The industrial revolution and Second Synthesis, like all cultural achievements, were largely the work of men rather than women.

These men created wealth in the economy and in the political arena they created a decent approximation to the rule of law, both significant accomplishments, but achieved at a cost. In the past, boys were expected to defend themselves with their fists. [This was part of a male culture that] required of a man that he establish a reputation such that if you trenched upon him you could expect to trigger in him a strong response. With the rise of the rule of law among European peoples, life became easier for men. A man’s willingness to respond fiercely if trenched upon was no longer crucial to his maintaining his position in the community.

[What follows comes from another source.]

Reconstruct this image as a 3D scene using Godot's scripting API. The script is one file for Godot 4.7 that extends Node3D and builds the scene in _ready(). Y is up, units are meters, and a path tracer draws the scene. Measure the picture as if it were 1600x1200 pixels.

Violence came to be monopolized by the state, leaving men more concerned with “perks, salaries, and status based on money.” Male culture lost its vitality, and manipulation became more important for individual success than courage. And it is the resulting softer men who now find themselves faced with a stage-one struggle for dominance with ruthless psychopaths and hostile aliens from more primal cultures. We are going to need to rebuild our own male culture quickly. A necessary part of this will be foregoing familiar Second Synthesis stories in favor of narratives better attuned to the timeless requirements of evolutionary survival—and which will probably more closely resemble those of our stone age ancestors.

According to the brief biography on the back of the book, “Paul C. Johnston earned a bachelor’s degree in philosophy from Vanderbilt University and a PhD in economics from George Mason University. This is his second book.”